▎ 摘　　要

Electrode materials with a three-dimensional (3D) network structure and high-conductivity structural scaffolds are indispensable requirements for the development of in-plane supercapacitors with a superior performance. Herein, the highly tunable thin films with oriented interpenetrating network structures are prepared by the layer-by-layer (LBL) self-assembly technique based on the alternate deposition of negatively charged graphene oxide (GO) and positively charged titanium dioxide (TiO2), followed by the thermal reduction under an argon atmosphere. The resulting films are characterized by UV visible absorption spectroscopy, atomic force microscopy (AFM), transmission electron microscopy (TEM), field emission scanning electron microscopy (FESEM) and Raman spectroscopy, which all support the formation of the ordered sandwich framework structures built by graphene nanosheets (GNS) and TiO2 nanoparticles.
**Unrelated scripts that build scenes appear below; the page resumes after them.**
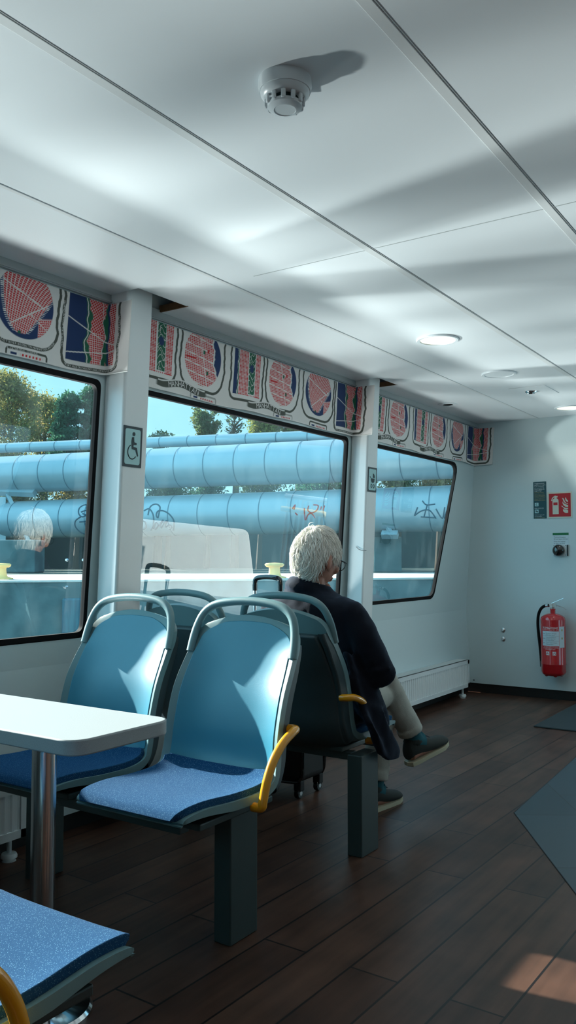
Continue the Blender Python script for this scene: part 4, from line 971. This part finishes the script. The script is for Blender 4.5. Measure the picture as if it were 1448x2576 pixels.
# side seam of the trouser leg that hangs over
mb = MB().tube([KN[-1]+Vector((.055, .030, .0)), KN[-1].lerp(AN[-1], .4)+Vector((.052, .008, 0)), KN[-1].lerp(AN[-1], .85)+Vector((.050, .014, 0))], .0022, 6); mb.build('trouser_seam', 'suede', man, True)
for s in (1, -1):
    k, a = KN[s], AN[s]
    MB().tube([a.lerp(k, .26), a.lerp(k, .10), a+FU[s]*-.01, a+FD[s]*.03-FU[s]*.02], [.041, .041, .043, .044], 18).build('sock', 'sock', man, True)
    # boot: rings along the foot
    V = []; F = []; n = 24
    rows = [(-.068, -.062, .018, .020), (-.062, -.040, .030, .040), (-.040, -.030, .039, .054), (-.005, -.028, .043, .058), (.04, -.046, .043, .043), (.085, -.058, .045, .034), (.13, -.064, .047, .029), (.17, -.068, .044, .025), (.20, -.072, .034, .020), (.214, -.077, .018, .012)]
    for a_, b_, w_, h_ in rows:
        c = a+FD[s]*a_+FU[s]*b_; sd = FD[s].cross(FU[s])
        for j in range(n):
            t_ = 2*PI*j/n; q = FU[s]*(h_*math.sin(t_)*(1 if math.sin(t_) > 0 else .75))+sd*w_*math.cos(t_)
            V.append(c+q)
    for i in range(len(rows)-1):
        for j in range(n): F.append((i*n+j, i*n+(j+1) % n, (i+1)*n+(j+1) % n, (i+1)*n+j))
    F += [tuple(range(n))[::-1], tuple((len(rows)-1)*n+j for j in range(n))]
    mb = MB().add(V, F); mb.tube([a-FD[s]*.012-FU[s]*.03, a-FD[s]*.012+FU[s]*.022], [.050, .047], 18)
    b = mb.build('boot', 'suede', man, True); sb = b.modifiers.new('sub', 'SUBSURF'); sb.levels = sb.render_levels = 1
    OUT = [(-.072, 0), (-.062, .026), (-.03, .036), (.03, .038), (.09, .044), (.15, .047), (.19, .038), (.212, .020), (.218, 0), (.212, -.020), (.19, -.036), (.15, -.044), (.09, -.040), (.03, -.034), (-.03, -.036), (-.062, -.026)]
    sd = FD[s].cross(FU[s])
    mb = MB().prism(OUT, lambda p, q, h: a+FD[s]*p+sd*q+FU[s]*(-.100+h+(.006 if p > .17 else 0)), .018)
    mb.prism([(-.072, 0), (-.062, .026), (-.03, .034), (.015, .034), (.015, -.034), (-.03, -.034), (-.062, -.026)], lambda p, q, h: a+FD[s]*p+sd*q+FU[s]*(-.100-.0+h), .004)
    mb.build('sole', 'sole', b, True, bevel=.004)
    for k_ in range(3):
        p0 = a+FD[s]*(.035+.02*k_)+FU[s]*(.010-.012*k_); MB().tube([p0+sd*.024, p0+FU[s]*.006, p0-sd*.024], .0024, 6).build('lace', 'ink', b, True)
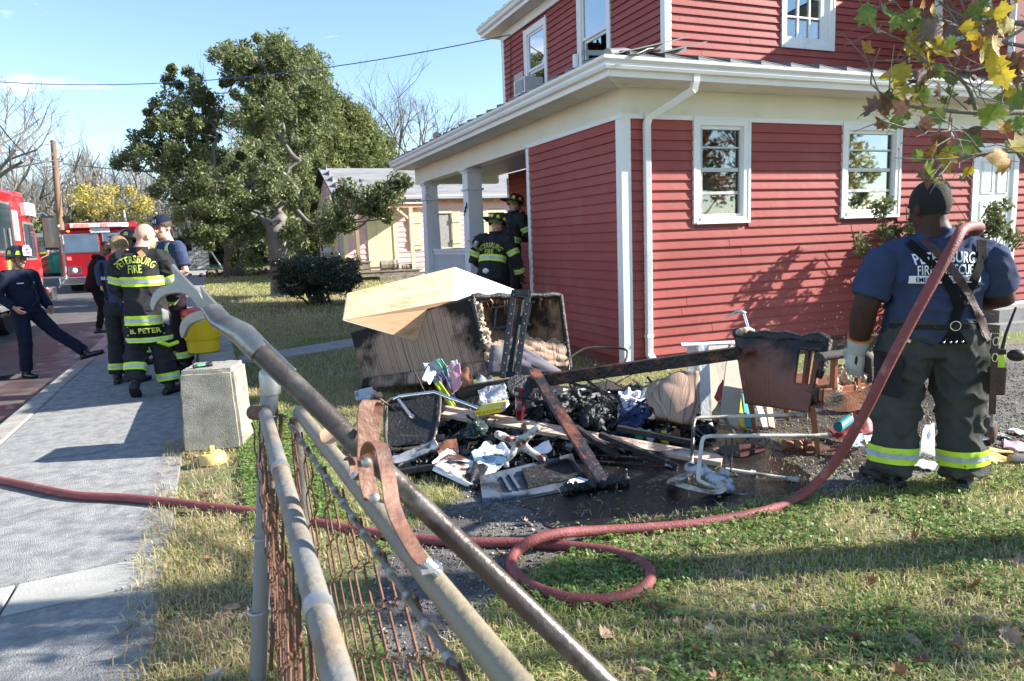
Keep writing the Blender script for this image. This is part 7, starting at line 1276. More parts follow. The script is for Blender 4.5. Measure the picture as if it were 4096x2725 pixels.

Importantly, the multilayer film electrode presents excellent electrochemical capacitance properties, which were also highly dependent upon the deposition sequence and the order of the structural components in the sandwiched film. The significantly improved capacitance of the [GNS/TiO2](15) film electrode is derived from the unique 3D nanostructure with separated graphene nanosheets, in which the electrochemical double layer formation and dynamic charge propagation could be especially efficient throughout the whole TiO2 bulk material by providing a smaller resistance and shorter diffusion pathways.